Mark this box to filter the list so that it only shows visits by contacts already registered in your database. Clear this box to also view details about anonymous visitors.

Each row in the table displays details about one visit to one website by one contact. Click on any contact name to go to the maintenance page for that contact. Click on any other column to view more details about visits by that contact to that website.
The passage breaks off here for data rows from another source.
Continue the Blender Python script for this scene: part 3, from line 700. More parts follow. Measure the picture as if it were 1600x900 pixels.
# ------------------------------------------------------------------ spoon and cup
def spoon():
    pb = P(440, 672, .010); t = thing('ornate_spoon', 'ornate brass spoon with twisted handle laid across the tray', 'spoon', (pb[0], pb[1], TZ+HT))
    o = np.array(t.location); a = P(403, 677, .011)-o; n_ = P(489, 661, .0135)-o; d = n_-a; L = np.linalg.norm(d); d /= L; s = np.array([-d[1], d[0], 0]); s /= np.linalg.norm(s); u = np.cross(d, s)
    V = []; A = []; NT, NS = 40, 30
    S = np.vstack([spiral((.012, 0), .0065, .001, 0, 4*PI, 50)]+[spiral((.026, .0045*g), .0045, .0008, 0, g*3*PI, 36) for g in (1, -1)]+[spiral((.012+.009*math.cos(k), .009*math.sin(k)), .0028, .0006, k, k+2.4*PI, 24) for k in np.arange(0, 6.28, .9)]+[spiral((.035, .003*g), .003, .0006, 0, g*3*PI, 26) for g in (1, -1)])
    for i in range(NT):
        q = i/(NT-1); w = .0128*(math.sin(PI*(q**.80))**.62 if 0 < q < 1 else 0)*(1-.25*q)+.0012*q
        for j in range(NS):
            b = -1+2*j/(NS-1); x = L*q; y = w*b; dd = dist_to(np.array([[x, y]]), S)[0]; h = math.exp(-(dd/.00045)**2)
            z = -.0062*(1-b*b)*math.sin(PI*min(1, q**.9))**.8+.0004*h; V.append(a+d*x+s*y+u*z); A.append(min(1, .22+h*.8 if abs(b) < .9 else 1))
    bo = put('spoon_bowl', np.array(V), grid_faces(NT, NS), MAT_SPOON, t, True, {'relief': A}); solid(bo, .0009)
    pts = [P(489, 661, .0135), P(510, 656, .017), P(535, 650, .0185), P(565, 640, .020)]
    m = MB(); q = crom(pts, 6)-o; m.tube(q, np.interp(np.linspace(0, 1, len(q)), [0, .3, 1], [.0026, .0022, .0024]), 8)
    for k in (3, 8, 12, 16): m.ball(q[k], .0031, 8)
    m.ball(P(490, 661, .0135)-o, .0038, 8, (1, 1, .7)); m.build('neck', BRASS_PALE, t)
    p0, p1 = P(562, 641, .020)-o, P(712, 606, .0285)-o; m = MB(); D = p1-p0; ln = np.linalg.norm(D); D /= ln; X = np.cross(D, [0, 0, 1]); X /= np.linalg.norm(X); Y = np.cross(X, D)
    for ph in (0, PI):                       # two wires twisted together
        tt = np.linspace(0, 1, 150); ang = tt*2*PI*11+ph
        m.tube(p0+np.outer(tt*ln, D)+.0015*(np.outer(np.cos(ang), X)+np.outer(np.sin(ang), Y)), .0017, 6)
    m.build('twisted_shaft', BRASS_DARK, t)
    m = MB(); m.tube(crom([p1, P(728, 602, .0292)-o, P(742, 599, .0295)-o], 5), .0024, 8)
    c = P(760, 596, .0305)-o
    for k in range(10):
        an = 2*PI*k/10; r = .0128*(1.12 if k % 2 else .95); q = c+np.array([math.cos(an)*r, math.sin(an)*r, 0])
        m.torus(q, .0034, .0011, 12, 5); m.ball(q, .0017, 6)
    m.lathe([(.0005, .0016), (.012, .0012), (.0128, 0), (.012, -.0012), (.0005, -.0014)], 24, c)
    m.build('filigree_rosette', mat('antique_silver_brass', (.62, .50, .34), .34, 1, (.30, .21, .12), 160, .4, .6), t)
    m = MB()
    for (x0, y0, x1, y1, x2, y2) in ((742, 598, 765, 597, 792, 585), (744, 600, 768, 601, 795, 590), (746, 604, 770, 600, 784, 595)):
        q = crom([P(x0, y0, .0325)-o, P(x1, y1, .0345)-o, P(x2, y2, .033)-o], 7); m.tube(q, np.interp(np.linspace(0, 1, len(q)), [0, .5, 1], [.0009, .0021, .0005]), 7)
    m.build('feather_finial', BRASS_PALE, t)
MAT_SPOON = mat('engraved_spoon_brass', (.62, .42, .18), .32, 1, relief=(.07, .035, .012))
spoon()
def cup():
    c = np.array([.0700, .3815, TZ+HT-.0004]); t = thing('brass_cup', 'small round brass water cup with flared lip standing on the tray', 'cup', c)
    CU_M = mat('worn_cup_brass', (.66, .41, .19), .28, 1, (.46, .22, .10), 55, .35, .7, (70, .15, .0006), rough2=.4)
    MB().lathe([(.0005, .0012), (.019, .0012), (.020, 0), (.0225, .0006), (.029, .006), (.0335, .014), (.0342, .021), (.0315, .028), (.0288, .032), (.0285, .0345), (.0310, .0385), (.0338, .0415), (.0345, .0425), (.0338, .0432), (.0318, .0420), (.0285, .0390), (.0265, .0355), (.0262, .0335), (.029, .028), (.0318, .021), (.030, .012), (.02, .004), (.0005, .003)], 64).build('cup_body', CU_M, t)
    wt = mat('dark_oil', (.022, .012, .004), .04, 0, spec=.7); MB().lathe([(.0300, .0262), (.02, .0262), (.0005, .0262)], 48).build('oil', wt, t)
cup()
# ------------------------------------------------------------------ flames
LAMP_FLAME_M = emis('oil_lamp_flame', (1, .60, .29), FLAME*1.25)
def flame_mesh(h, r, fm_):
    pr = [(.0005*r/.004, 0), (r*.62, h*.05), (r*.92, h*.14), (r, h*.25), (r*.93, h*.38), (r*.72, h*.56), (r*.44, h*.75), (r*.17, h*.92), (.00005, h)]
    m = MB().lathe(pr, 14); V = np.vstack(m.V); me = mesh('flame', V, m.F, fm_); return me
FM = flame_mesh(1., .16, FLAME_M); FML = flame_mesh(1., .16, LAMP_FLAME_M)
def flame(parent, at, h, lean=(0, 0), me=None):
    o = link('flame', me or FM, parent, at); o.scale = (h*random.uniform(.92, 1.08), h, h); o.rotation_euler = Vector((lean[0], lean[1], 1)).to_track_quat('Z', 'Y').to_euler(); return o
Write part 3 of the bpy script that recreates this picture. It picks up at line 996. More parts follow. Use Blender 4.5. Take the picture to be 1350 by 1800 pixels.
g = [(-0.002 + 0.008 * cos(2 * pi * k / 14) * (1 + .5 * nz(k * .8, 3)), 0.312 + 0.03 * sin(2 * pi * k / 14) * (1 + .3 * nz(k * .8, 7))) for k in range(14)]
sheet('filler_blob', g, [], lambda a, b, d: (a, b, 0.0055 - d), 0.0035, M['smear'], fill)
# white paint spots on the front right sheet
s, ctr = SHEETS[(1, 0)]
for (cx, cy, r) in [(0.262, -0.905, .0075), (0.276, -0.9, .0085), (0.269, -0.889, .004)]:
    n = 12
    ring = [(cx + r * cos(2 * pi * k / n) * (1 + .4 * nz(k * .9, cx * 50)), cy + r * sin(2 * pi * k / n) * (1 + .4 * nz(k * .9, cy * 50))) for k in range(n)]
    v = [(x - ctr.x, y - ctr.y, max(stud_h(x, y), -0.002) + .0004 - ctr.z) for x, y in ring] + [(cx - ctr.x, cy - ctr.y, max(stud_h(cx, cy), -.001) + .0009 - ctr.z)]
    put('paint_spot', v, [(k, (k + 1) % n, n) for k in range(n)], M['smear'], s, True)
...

The following information can be displayed in the Visitors table (select the Customize Columns toolbar button to choose which of these columns to display):

  • Active -- Visit  If the visit is currently active, the icon here turns blue, otherwise it is black.
  • Contact -- If the visit is associated with a contact in the marketing database in Dynamics Marketing, the full name of the contact will be displayed. If the visitor is anonymous, the contact column will be blank.
  • Company -- Displays the company name of the contact.
  • Web Site -- Displays the name of the website.
  • Visitor ID -- Displays the visitor ID.
  • Start/End Date and Time -- Displays the start date and time and the end date and time of the visit.
  • Duration -- Displays the duration of the visit.
  • Pages this Visit -- Displays the number of pages viewed.
  • Total Pages -- Displays the total number of pages viewed in all visits.
  • Domain Name -- Displays the domain name of the visitor as tracked by the browser visitors.
  • Sales Rep -- If the visitor is associated with a contact, and the contact has an associated sales rep, Dynamics Marketing displays the name of the sales rep.
  • Last Page Viewed -- Dynamics Marketing displays the last page viewed.
  • Page Description -- Dynamics Marketing displays the page's description, from the page's description HTML meta-tag.

Note

  • To work with websites, users must have Edit/View Behavioral Analysis privileges
  • Data for the Online Visitors display is collated and updated every 60 minutes, so the results are not in completely real-time (but close).